Dogma

by Steven H. Cullinane on August 17, 1999

"It is in imageless contemplation that the soul comes to the... knowledge of reality; consequently, for St. Bernard... the fewer distracting symbols the better."
-- Aldous Huxley, The Perennial Philosophy (1945), a Harper paperback, 1970, page 264

In the same book, in the upper right corner of the page facing St. Bernard, the page number "265" and the word "reality" are juxtaposed.

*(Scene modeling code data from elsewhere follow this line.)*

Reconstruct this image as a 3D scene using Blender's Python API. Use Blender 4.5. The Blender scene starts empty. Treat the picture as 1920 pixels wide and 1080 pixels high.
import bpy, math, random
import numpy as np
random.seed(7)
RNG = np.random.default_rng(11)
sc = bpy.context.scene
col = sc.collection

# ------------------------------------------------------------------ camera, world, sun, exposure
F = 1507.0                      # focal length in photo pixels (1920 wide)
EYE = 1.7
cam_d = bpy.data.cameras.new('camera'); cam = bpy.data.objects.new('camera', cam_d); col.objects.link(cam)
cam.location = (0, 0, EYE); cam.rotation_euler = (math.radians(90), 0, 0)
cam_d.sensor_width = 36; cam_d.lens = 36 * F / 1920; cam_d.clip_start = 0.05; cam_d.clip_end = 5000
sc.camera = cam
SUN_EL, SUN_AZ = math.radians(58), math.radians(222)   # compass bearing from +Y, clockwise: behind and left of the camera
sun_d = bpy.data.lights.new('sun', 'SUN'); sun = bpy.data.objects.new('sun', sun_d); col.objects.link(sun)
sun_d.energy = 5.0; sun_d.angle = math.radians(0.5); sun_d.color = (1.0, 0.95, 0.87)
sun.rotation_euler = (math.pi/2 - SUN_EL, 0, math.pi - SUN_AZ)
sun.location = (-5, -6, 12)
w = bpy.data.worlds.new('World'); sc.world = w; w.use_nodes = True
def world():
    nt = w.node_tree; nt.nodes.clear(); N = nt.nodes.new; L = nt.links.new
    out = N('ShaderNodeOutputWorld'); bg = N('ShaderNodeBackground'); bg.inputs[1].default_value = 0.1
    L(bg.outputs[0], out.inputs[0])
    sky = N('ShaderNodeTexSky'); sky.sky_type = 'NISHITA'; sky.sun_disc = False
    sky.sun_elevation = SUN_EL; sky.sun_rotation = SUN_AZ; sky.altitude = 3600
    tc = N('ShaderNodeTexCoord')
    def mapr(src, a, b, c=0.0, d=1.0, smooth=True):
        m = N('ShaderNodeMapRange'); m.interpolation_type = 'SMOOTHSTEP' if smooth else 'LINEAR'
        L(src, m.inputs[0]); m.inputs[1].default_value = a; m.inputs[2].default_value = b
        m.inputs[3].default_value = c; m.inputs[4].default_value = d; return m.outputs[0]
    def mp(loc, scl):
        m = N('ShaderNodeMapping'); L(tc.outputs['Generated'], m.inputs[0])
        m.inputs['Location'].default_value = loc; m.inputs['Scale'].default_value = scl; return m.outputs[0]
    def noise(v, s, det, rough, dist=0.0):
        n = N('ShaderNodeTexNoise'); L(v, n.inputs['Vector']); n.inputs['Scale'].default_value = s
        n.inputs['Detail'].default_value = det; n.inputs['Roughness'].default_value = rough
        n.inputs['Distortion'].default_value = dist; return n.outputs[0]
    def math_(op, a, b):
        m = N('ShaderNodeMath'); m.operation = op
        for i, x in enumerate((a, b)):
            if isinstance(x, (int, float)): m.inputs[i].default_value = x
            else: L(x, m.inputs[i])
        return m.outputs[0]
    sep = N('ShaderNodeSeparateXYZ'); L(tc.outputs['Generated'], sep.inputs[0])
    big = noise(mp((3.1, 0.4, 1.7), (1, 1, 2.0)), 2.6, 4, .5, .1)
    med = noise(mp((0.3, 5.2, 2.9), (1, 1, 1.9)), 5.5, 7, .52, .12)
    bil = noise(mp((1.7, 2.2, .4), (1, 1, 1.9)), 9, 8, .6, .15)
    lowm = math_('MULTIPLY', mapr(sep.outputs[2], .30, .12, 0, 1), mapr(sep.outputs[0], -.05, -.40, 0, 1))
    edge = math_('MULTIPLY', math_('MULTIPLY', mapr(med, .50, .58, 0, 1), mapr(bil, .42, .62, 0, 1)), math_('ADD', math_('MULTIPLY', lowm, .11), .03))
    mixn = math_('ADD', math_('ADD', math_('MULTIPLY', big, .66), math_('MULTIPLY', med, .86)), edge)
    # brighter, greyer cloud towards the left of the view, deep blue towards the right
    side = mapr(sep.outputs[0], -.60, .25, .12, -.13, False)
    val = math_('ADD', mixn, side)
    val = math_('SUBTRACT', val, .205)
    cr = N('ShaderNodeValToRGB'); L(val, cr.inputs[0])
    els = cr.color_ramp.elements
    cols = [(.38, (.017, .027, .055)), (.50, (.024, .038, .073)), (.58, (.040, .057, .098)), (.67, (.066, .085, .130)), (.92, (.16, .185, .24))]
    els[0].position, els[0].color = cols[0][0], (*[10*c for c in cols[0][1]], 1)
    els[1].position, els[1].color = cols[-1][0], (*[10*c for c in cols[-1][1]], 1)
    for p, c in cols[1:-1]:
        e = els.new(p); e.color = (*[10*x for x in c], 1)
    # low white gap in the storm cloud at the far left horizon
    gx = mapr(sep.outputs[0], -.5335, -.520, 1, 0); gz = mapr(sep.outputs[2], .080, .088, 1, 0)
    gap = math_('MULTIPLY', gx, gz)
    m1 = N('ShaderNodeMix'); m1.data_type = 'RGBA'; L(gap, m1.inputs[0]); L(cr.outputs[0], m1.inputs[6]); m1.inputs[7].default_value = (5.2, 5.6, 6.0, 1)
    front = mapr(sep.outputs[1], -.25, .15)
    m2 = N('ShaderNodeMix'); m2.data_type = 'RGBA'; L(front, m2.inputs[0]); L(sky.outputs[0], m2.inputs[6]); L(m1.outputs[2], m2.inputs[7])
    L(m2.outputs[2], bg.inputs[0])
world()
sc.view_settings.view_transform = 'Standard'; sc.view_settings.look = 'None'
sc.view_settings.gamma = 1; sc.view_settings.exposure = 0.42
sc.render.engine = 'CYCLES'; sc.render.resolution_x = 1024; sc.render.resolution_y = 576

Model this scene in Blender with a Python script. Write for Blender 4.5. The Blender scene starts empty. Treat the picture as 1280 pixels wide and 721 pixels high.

Again on page 265 -- this time in a book edited by Holly Stevens, The Palm at the End of the Mind (Vintage paperback, 1972) -- we find a contemplation of Reality, in a 1945 poem by Wallace Stevens, "The Pure Good of Theory." It is instructive to compare the four sections of Stevens's poem with the "four fundamental doctrines of the Perennial Philosophy" expounded by Aldous Huxley in his 1944 introduction to the Bhagavad Gita. Could Stevens's reference to "night's middle witch" be to "rajas," as described in Chapter XIV of the Gita? We may, quite arbitrarily, take Stevens's "page of a wiggy book" to refer, in T. S. Eliot's The Varieties of Metaphysical Poetry (Harvest Paperback, 1996) to -- yet again -- page 265. Here Eliot quotes Dante's phrase describing entry into paradise: "like a diamond struck by the sun."

Eliot's book is certainly wiggy; whether this page of his book adequately expresses Stevens's heavenly reality -- "eloquences of light's faculties" in a space "free from time" -- the reader may decide. At any rate, the page number is real enough.